▸ TO BE DONE
Return the listing below in full, with every line exactly as it is.
━━━━━━━━━━
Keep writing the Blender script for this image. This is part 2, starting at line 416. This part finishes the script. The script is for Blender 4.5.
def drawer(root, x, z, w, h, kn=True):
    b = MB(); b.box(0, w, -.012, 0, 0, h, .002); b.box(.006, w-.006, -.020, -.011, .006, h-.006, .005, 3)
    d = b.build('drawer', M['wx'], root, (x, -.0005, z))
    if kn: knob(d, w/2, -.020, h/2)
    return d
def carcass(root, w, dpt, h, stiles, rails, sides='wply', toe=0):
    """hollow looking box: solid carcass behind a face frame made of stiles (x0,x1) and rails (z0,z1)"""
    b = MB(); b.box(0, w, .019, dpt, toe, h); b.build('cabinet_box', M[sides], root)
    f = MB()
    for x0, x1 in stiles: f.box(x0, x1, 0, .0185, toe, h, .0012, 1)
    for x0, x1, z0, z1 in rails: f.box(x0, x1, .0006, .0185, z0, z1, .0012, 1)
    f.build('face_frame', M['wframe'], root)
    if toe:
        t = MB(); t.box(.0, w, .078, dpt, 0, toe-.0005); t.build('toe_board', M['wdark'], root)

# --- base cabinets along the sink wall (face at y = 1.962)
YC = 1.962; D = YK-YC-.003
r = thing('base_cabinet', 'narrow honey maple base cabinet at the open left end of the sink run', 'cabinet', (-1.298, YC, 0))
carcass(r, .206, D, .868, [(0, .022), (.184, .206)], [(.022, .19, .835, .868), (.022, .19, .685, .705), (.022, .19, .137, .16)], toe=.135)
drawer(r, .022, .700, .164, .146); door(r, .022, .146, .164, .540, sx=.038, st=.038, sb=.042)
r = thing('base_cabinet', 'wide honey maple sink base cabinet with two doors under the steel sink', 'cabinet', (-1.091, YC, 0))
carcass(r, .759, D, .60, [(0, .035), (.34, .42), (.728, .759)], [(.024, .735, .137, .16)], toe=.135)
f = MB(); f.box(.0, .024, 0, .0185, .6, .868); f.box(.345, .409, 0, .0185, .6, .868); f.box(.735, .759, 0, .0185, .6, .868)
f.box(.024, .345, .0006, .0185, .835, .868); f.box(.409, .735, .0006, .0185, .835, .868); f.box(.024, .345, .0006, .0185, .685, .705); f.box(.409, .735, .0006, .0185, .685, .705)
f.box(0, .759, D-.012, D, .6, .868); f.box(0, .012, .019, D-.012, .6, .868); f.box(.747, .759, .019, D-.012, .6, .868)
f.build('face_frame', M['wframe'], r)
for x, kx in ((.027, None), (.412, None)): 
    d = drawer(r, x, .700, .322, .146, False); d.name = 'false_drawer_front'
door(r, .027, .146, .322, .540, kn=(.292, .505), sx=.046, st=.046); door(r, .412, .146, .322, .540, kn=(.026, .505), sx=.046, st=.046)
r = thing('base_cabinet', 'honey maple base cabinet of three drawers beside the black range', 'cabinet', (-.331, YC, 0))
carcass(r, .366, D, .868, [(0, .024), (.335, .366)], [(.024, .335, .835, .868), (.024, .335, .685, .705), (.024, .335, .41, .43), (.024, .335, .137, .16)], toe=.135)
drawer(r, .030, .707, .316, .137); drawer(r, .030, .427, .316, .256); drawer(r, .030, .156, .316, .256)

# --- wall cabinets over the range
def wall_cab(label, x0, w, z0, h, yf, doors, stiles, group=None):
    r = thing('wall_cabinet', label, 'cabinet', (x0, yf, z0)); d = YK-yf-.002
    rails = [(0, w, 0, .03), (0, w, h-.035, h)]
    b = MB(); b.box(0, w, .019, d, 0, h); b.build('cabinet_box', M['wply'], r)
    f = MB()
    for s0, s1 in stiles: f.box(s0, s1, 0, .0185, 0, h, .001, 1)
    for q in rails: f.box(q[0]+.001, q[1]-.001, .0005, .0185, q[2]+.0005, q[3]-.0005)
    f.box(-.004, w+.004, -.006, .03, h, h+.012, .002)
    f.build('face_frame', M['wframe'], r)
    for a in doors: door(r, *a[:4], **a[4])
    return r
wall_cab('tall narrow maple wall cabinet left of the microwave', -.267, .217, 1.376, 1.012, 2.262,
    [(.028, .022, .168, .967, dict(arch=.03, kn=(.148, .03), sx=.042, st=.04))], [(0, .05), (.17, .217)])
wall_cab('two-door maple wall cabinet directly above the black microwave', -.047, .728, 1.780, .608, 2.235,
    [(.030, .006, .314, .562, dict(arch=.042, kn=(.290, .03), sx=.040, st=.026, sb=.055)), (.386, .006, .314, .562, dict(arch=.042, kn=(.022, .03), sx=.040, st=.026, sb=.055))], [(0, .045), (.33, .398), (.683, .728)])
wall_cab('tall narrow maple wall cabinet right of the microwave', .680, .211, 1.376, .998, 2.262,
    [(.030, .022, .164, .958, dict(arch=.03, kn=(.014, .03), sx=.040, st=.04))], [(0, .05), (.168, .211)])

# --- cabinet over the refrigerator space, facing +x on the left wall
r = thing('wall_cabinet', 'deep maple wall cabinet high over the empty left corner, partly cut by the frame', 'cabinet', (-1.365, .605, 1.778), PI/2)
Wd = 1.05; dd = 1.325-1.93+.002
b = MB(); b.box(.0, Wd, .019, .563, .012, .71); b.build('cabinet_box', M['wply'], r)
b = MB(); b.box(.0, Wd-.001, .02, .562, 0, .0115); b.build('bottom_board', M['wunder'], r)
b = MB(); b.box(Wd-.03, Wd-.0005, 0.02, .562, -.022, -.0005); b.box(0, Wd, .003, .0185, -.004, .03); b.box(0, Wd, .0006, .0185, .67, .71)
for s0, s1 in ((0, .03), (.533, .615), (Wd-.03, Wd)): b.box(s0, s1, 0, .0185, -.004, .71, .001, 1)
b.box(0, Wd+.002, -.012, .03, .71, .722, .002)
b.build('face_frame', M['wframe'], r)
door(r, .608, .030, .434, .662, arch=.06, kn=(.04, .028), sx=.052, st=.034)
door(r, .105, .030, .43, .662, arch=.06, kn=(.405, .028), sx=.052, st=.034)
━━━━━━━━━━
▸ THE ANSWER
Keep writing the Blender script for this image. This is part 2, starting at line 416. This part finishes the script. The script is for Blender 4.5.
def drawer(root, x, z, w, h, kn=True):
    b = MB(); b.box(0, w, -.012, 0, 0, h, .002); b.box(.006, w-.006, -.020, -.011, .006, h-.006, .005, 3)
    d = b.build('drawer', M['wx'], root, (x, -.0005, z))
    if kn: knob(d, w/2, -.020, h/2)
    return d
def carcass(root, w, dpt, h, stiles, rails, sides='wply', toe=0):
    """hollow looking box: solid carcass behind a face frame made of stiles (x0,x1) and rails (z0,z1)"""
    b = MB(); b.box(0, w, .019, dpt, toe, h); b.build('cabinet_box', M[sides], root)
    f = MB()
    for x0, x1 in stiles: f.box(x0, x1, 0, .0185, toe, h, .0012, 1)
    for x0, x1, z0, z1 in rails: f.box(x0, x1, .0006, .0185, z0, z1, .0012, 1)
    f.build('face_frame', M['wframe'], root)
    if toe:
        t = MB(); t.box(.0, w, .078, dpt, 0, toe-.0005); t.build('toe_board', M['wdark'], root)

# --- base cabinets along the sink wall (face at y = 1.962)
YC = 1.962; D = YK-YC-.003
r = thing('base_cabinet', 'narrow honey maple base cabinet at the open left end of the sink run', 'cabinet', (-1.298, YC, 0))
carcass(r, .206, D, .868, [(0, .022), (.184, .206)], [(.022, .19, .835, .868), (.022, .19, .685, .705), (.022, .19, .137, .16)], toe=.135)
drawer(r, .022, .700, .164, .146); door(r, .022, .146, .164, .540, sx=.038, st=.038, sb=.042)
r = thing('base_cabinet', 'wide honey maple sink base cabinet with two doors under the steel sink', 'cabinet', (-1.091, YC, 0))
carcass(r, .759, D, .60, [(0, .035), (.34, .42), (.728, .759)], [(.024, .735, .137, .16)], toe=.135)
f = MB(); f.box(.0, .024, 0, .0185, .6, .868); f.box(.345, .409, 0, .0185, .6, .868); f.box(.735, .759, 0, .0185, .6, .868)
f.box(.024, .345, .0006, .0185, .835, .868); f.box(.409, .735, .0006, .0185, .835, .868); f.box(.024, .345, .0006, .0185, .685, .705); f.box(.409, .735, .0006, .0185, .685, .705)
f.box(0, .759, D-.012, D, .6, .868); f.box(0, .012, .019, D-.012, .6, .868); f.box(.747, .759, .019, D-.012, .6, .868)
f.build('face_frame', M['wframe'], r)
for x, kx in ((.027, None), (.412, None)): 
    d = drawer(r, x, .700, .322, .146, False); d.name = 'false_drawer_front'
door(r, .027, .146, .322, .540, kn=(.292, .505), sx=.046, st=.046); door(r, .412, .146, .322, .540, kn=(.026, .505), sx=.046, st=.046)
r = thing('base_cabinet', 'honey maple base cabinet of three drawers beside the black range', 'cabinet', (-.331, YC, 0))
carcass(r, .366, D, .868, [(0, .024), (.335, .366)], [(.024, .335, .835, .868), (.024, .335, .685, .705), (.024, .335, .41, .43), (.024, .335, .137, .16)], toe=.135)
drawer(r, .030, .707, .316, .137); drawer(r, .030, .427, .316, .256); drawer(r, .030, .156, .316, .256)

# --- wall cabinets over the range
def wall_cab(label, x0, w, z0, h, yf, doors, stiles, group=None):
    r = thing('wall_cabinet', label, 'cabinet', (x0, yf, z0)); d = YK-yf-.002
    rails = [(0, w, 0, .03), (0, w, h-.035, h)]
    b = MB(); b.box(0, w, .019, d, 0, h); b.build('cabinet_box', M['wply'], r)
    f = MB()
    for s0, s1 in stiles: f.box(s0, s1, 0, .0185, 0, h, .001, 1)
    for q in rails: f.box(q[0]+.001, q[1]-.001, .0005, .0185, q[2]+.0005, q[3]-.0005)
    f.box(-.004, w+.004, -.006, .03, h, h+.012, .002)
    f.build('face_frame', M['wframe'], r)
    for a in doors: door(r, *a[:4], **a[4])
    return r
wall_cab('tall narrow maple wall cabinet left of the microwave', -.267, .217, 1.376, 1.012, 2.262,
    [(.028, .022, .168, .967, dict(arch=.03, kn=(.148, .03), sx=.042, st=.04))], [(0, .05), (.17, .217)])
wall_cab('two-door maple wall cabinet directly above the black microwave', -.047, .728, 1.780, .608, 2.235,
    [(.030, .006, .314, .562, dict(arch=.042, kn=(.290, .03), sx=.040, st=.026, sb=.055)), (.386, .006, .314, .562, dict(arch=.042, kn=(.022, .03), sx=.040, st=.026, sb=.055))], [(0, .045), (.33, .398), (.683, .728)])
wall_cab('tall narrow maple wall cabinet right of the microwave', .680, .211, 1.376, .998, 2.262,
    [(.030, .022, .164, .958, dict(arch=.03, kn=(.014, .03), sx=.040, st=.04))], [(0, .05), (.168, .211)])

# --- cabinet over the refrigerator space, facing +x on the left wall
r = thing('wall_cabinet', 'deep maple wall cabinet high over the empty left corner, partly cut by the frame', 'cabinet', (-1.365, .605, 1.778), PI/2)
Wd = 1.05; dd = 1.325-1.93+.002
b = MB(); b.box(.0, Wd, .019, .563, .012, .71); b.build('cabinet_box', M['wply'], r)
b = MB(); b.box(.0, Wd-.001, .02, .562, 0, .0115); b.build('bottom_board', M['wunder'], r)
b = MB(); b.box(Wd-.03, Wd-.0005, 0.02, .562, -.022, -.0005); b.box(0, Wd, .003, .0185, -.004, .03); b.box(0, Wd, .0006, .0185, .67, .71)
for s0, s1 in ((0, .03), (.533, .615), (Wd-.03, Wd)): b.box(s0, s1, 0, .0185, -.004, .71, .001, 1)
b.box(0, Wd+.002, -.012, .03, .71, .722, .002)
b.build('face_frame', M['wframe'], r)
door(r, .608, .030, .434, .662, arch=.06, kn=(.04, .028), sx=.052, st=.034)
door(r, .105, .030, .43, .662, arch=.06, kn=(.405, .028), sx=.052, st=.034)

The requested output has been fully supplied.